Sin embargo, un porcentaje alto de los votos estadunidenses, no tan lejano de la mitad, fue efectivamente para Donald Trump hace apenas dos meses y después de casi cuatro años de gobierno. El punto es que le han creído a Trump y no a aquellos que razonan y debaten desde trincheras políticas, académicas, profesionales o periodísticas. Como si estos no dijeran nada. Bien vale la pena preguntarse por qué esta barrera.
Algo similar pasa en muchos países, guardadas todas las proporciones, por supuesto. En México se escuchan argumentos de estudiosos y expertos, que denuncian las desviadas políticas gubernamentales de energía, educación, inversión o salud en estos tiempos fatídicos. Pero nada pasa, como si no dijeran nada. ¿Por qué?
Primero, porque generalmente lo hablan entre ellos. Segundo, porque no se les entiende: el lenguaje técnico pone sus barreras. Tercero, porque cuando los llegan a oír y entender fuera del círculo, simple y llanamente no les creen. Así, ad hominem: no creen en ellos, en los políticos de oposición, los líderes de cámaras empresariales, los investigadores, los expertos en políticas públicas o en finanzas o los diplomáticos. En esta esquina se oye un blablablá; en la otra, un jojojo.
¿De qué se alimenta esta especie de antiintelectualismo? ¿Qué es aquello capaz de derrotar un argumento? Tras un amistoso seminario llegamos a esta conclusión: se alimenta de experiencias anecdóticas.
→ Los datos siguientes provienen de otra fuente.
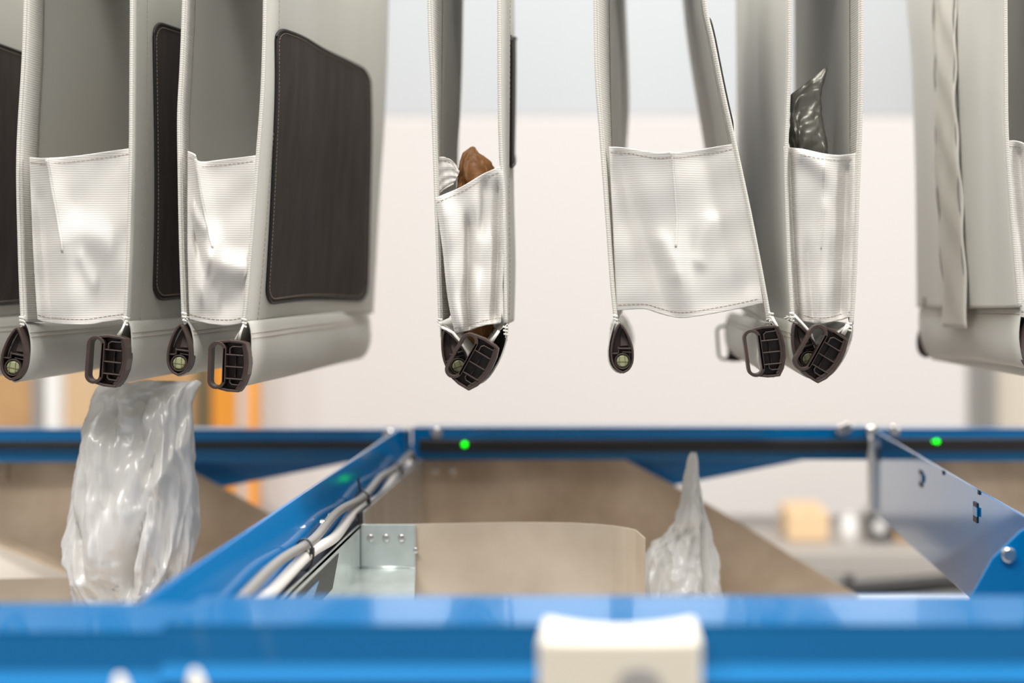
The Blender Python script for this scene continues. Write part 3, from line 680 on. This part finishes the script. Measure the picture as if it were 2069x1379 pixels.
# galvanised bracket on the middle chute
gb = MB(); Yg = 1.427
gb.box(X(726, Yg), X(840, Yg), Yg-.002, Yg, Z(1146, Yg), Z(1058, Yg))
br = gb.build('bracket', M['galv'], mid, bevel=.0006); br['label'] = 'galvanised sheet bracket with three rivets'
MB().prism([P(726, 1146, Yg), P(840, 1146, Yg), P(836, 1230, 1.30), P(560, 1230, 1.30)], (0, .0, -.002)).build('bracket_ledge', M['galv'], br)
MB().tube([P(722, 1147, Yg-.002), P(840, 1147, Yg-.002)], .0022, 10).build('bend_edge', M['galv'], br, smooth=True)
for px in (750, 781, 812):
    MB().cyl((X(px, Yg), Yg-.002, Z(1085, Yg)), (0, -1, 0), .0036, .0028, 20).build('rivet', M['bolt'], br, smooth=True)
MB().cyl((X(841, Yg), Yg-.002, Z(1110, Yg)), (0, -1, 0), .0028, .0028, 18).build('rivet', M['bolt'], br, smooth=True)
MB().wall([(X(723, Yg), Z(1070, Yg)), (X(722, Yg), Z(1130, Yg))], .0026, Yg-.0045, Yg-.003).build('slot', M['black'], br)
MB().prism([P(840, 1148, Yg-.003), P(836, 1230, Yg-.003), P(793, 1230, Yg-.003)], (0, -.001, 0)).build('bracket_web', M['galv'], br)

# left divider: blue channel carrying the cables
zt = ZC-.197
t = thing('divider_channel', 'blue divider channel running towards the camera with cables inside', 'divider', (XD, 1.35, ZC-.31))
MB().prism([(XD-.016, .86, zt), (XD-.001, .86, ZC-.25), (XD-.001, .86, ZC-.33), (XD-.004, .86, ZC-.33), (XD-.004, .86, ZC-.25), (XD-.019, .86, zt)], (0, YR-.863, 0)).build('channel_wall', M['blue'], t, bevel=.0008)
MB().box(XD-.001, XD+.0135, .855, YR-.002, ZC-.252, ZC-.249).build('cable_tray', M['black'], t)
MB().box(XD+.0115, XD+.0135, 1.42, YR-.01, ZC-.30, ZC-.2365).build('tray_lip', M['black'], t)
MB().box(XD+.0115, XD+.0135, .86, 1.42, ZC-.33, ZC-.2485).build('tray_lip', M['galv'], t)
MB().prism([(XD+.0136, 1.31, ZC-.256), (XD+.0136, 1.14, ZC-.256), (XD+.0136, 1.12, ZC-.283), (XD+.0136, 1.28, ZC-.283)], (.0006, 0, 0)).build('cutout', M['black'], t)
MB().prism([(XD+.0143, 1.22, ZC-.262), (XD+.0143, 1.14, ZC-.262), (XD+.0143, 1.12, ZC-.283), (XD+.0143, 1.17, ZC-.283)], (.0006, 0, 0)).build('cutout_lip', M['bluef'], t)
bolts(t, [(XD-.001, 1.30, ZC-.226), (XD-.001, 1.335, ZC-.226), (XD-.001, 1.24, ZC-.24)], .004, (1, 0, 0))
MB().cyl((XD-.003, YR-.008, zt-.001), (0, 0, 1), .006, .004, 6).build('bolt', M['bolt'], t)
random.seed(3)
def cable(xo, zo, r, m, lab, cat, y0=.86, y1=1.825, amp=.003, ph=0, end=None):
    pts = []
    for i in range(60):
        y = y1+(y0-y1)*i/59; pts.append((XD+xo+amp*math.sin(y*21+ph)*.7, y, ZC+zo+amp*math.sin(y*27+ph*2)))
    pts = [(pts[0][0]+.004, y1+.006, ZC+zo-.008)] + pts
    o = MB().tube(pts, r, 12).build('cable', m, smooth=True); tag(o, lab, cat)
cable(.0063, -.2405, .0052, M['cable'], 'thick white cable lying in the blue divider channel', 'cable')
cable(.0042, -.2275, .0042, M['gcable'], 'grey cable lying beside the white one against blue channel wall', 'cable', amp=.0022, ph=1.3)
for i, (y, lab) in enumerate(((1.70, 'farthest'), (1.475, 'middle'), (1.20, 'nearest'))):
    pts = [(XD+.0055+.0085*math.cos(a), y+.002*math.sin(a), ZC-.236+.0135*math.sin(a)) for a in [k*2*PI/20 for k in range(21)]]
    b = MB().tube(pts, .0010, 6, False)
    if i == 1: b.tube([(XD+.004, y, ZC-.223), (XD+.002, y, ZC-.214), (XD+.003, y-.004, ZC-.207)], .0012, 5)
    b.box(XD+.011, XD+.0145, y-.003, y+.003, ZC-.235, ZC-.230)
    o = b.build('cable_tie', M['black']); tag(o, lab+' black cable tie around the cables in the channel', 'cable tie', 'cable ties')

# right divider: slotted blue plate
t = thing('divider_plate', 'glossy slotted blue divider plate at right', 'divider', (XE, 1.4, ZC-.307))
MB().box(XE, XE+.003, .86, YR-.002, ZC-.307, zt).build('plate', M['blueg'], t, bevel=.0008)
MB().box(XE-.008, XE-.0005, YR-.005, YR+.002, ZC-.305, zt-.012).build('end_strip', M['white'], t, bevel=.001)
nut = MB().cyl((XE-.003, YR-.004, zt-.006), (0, 0, 1), .0085, .012, 6).build('bolt', M['bolt'], t)
def slot(px, py, hh, w, hooked=False):
    Y = XE*F/(px-CX); z = Z(py, Y); hz = hh*Y/F/2
    MB().box(XE-.0012, XE+.0001, Y-w, Y+w, z-hz, z+hz).build('slot', M['black'], t, bevel=.0003)
    if hooked: MB().box(XE-.0022, XE-.0011, Y-w*1.6, Y+w*.6, z-hz*.3, z+hz*.6).build('clip', M['bluef'], t)
slot(1774, 917, 26, .010); slot(1861, 966, 33, .008, True); slot(1972, 1034, 40, .007, True)
slot(1846, 921, 8, .003); slot(1907, 954, 9, .003); slot(1979, 994, 9, .003)
t = thing('gusset_plate', 'blue corner gusset plate with one bolt at right edge of photo', 'plate', (X(2050, 1.12), 1.12, ZC-.36))
MB().prism([P(2120, 1040, 1.12), P(2120, 1330, 1.12), P(1900, 1330, 1.12), P(1962, 1205, 1.12), P(2005, 1128, 1.12), P(2060, 1074, 1.12)], (0, .003, 0)).build('plate', M['bluef'], t, bevel=.0008)
bolts(t, [P(2036, 1119, 1.12)], .006)

# front beams
def front_beam(x0, x1, zt_, y0, y1, label):
    t = thing('front_beam', label, 'beam', ((x0+x1)/2, y0, zt_-.10), 'blurred blue front beams')
    b = MB().box(x0, x1, y0, y1, zt_-.003, zt_).box(x0, x1, y0, y0+.003, zt_-.10, zt_).box(x0, x1, y1-.003, y1, zt_-.012, zt_)
    b.build('beam_body', M['bluef'], t, bevel=.0012)
    MB().prism([(x0, y0+.001, zt_-.0200), (x0, y0-.007, zt_-.0300), (x0, y0+.001, zt_-.0315)], (x1-x0, 0, 0)).build('ledge', M['bluem'], t)
    return t
front_beam(X(348, .80), .75, ZC-.1935, .783, .858, 'long blurred blue front beam in the right foreground')
front_beam(-.95, X(333, .78), ZC-.1975, .783, .856, 'blurred blue front beam in the lower left corner')
bj = MB().box(X(336, .8), X(346, .8), .79, .85, ZC-.29, ZC-.206); tag(bj.build('joint_plate', M['bluef']), 'short blue joint plate between the two front beams', 'plate')
# sensor box
t = thing('sensor_box', 'blurred cream sensor box mounted on the blue front beam', 'sensor box', (X(1250, .72), .745, ZC-.27))
x0, x1 = X(1086, .72), X(1419, .72); b = MB()
def top(u, v):
    x = x0+(x1-x0)*u; e = .0045*(1-(2*u-1)**2)
    return (x, .722+.056*v, ZC-.186-e*1.1*v-e*.1)
b.grid(lambda u, v: top(u, v), 24, 6)
n0 = len(b.v); b.grid(lambda u, v: (x0+(x1-x0)*u, .722, top(u, 0)[2]-v*.07), 24, 2)
b.grid(lambda u, v: (x0+(x1-x0)*u, .778, top(u, 1)[2]-v*.07), 24, 2)
for s_, xx in ((0, x0), (1, x1)): b.grid(lambda u, v: (xx, .722+.056*u, top(s_, u)[2]-v*.07), 6, 2)
import bmesh
bo = b.build('housing', M['cream'], t)
bb = bmesh.new(); bb.from_mesh(bo.data); bmesh.ops.remove_doubles(bb, verts=bb.verts, dist=1e-5); bmesh.ops.recalc_face_normals(bb, faces=bb.faces); bb.to_mesh(bb and bo.data); bb.free()
md = bo.modifiers.new('bevel', 'BEVEL'); md.width = .007; md.segments = 4; md.limit_method = 'ANGLE'; md.angle_limit = 1.0
MB().cyl((X(1292, .72), .7225, Z(1392, .72)), (0, -1, 0), .012, .002, 30).build('lens', M['grey'], t, smooth=True)
for px, py, lab in ((240, 1362, 'left of two cream plug tips at the bottom photo edge'), (392, 1352, 'right of two cream plug tips at the bottom photo edge')):
    b = MB(); q = P(px, py, .72); pts = [q+Vector((.0006*i, 0, -.004*i)) for i in range(10)]
    b.tube(pts, [.0015, .0035, .0045, .0052, .0056, .006, .006, .006, .006, .006], 14)
    tag(b.build('plug', M['cream'], smooth=True), lab, 'plug', 'cream plug tips')

# ------------------------------------------------------------------ background behind the frame
YB = 3.7
t = thing('white_enclosure', 'large white machine enclosure filling the background', 'enclosure', (X(1245, YB), YB, ZC-.63))
def rrect(x0, x1, z0, z1, r, y):
    pts = []
    for cx, cz, a0 in ((x1-r, z1-r, 0), (x0+r, z1-r, 90), (x0+r, z0+r, 180), (x1-r, z0+r, 270)):
        for k in range(7):
            a = math.radians(a0+15*k); pts.append((cx+r*math.cos(a), y, cz+r*math.sin(a)))
    return pts
MB().prism(rrect(X(528, YB), X(1955, YB), Z(1046, YB), Z(238, YB), .07, YB), (0, .35, 0)).build('cladding', M['wall'], t, bevel=.008)
MB().box(X(560, YB), X(1925, YB), YB+.01, YB+.3, ZC-1.45, Z(1170, YB)).build('plinth', M['lgrey'], t)
for px in (575, 1915): MB().box(X(px-12, YB), X(px+12, YB), YB+.05, YB+.1, Z(1175, YB), Z(1040, YB)).build('leg', M['lgrey'], t)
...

Una disquisición elaborada sobre el capitalismo social se cae con la anécdota de que varias empresas finalmente tuvieron que pagar miles de millones en impuestos atrasados. Una defensa brillante de las universidades tropieza con estafas maestras. La necesidad clarísima de propiciar el conocimiento y la investigación científica se topa con buenas vidas inexplicables. Los proyectos de desarrollo de los políticos se caen como puente de palitos cuando aparecen las “casas blancas” para algunos y las tan insuficientes oportunidades para otros, que son millones.
Todos estos ejemplos pecan de generalización apresurada, el defecto lógico más común en el razonamiento. Cierto. Pero el anecdotario se multiplica y, sin aplicar ninguna lógica, opaca la lógica de los grandes argumentos.
Los buenos empresarios, investigadores, intelectuales, expertos, políticos y demás deberían estar preocupados por las visiones generales acerca del mejor futuro para el país, su democracia y su economía. Hacen falta. Pero mucho más preocupados por las prácticas que persisten y por esa fábrica de anécdotas que acaba con sus argumentos. Y su credibilidad.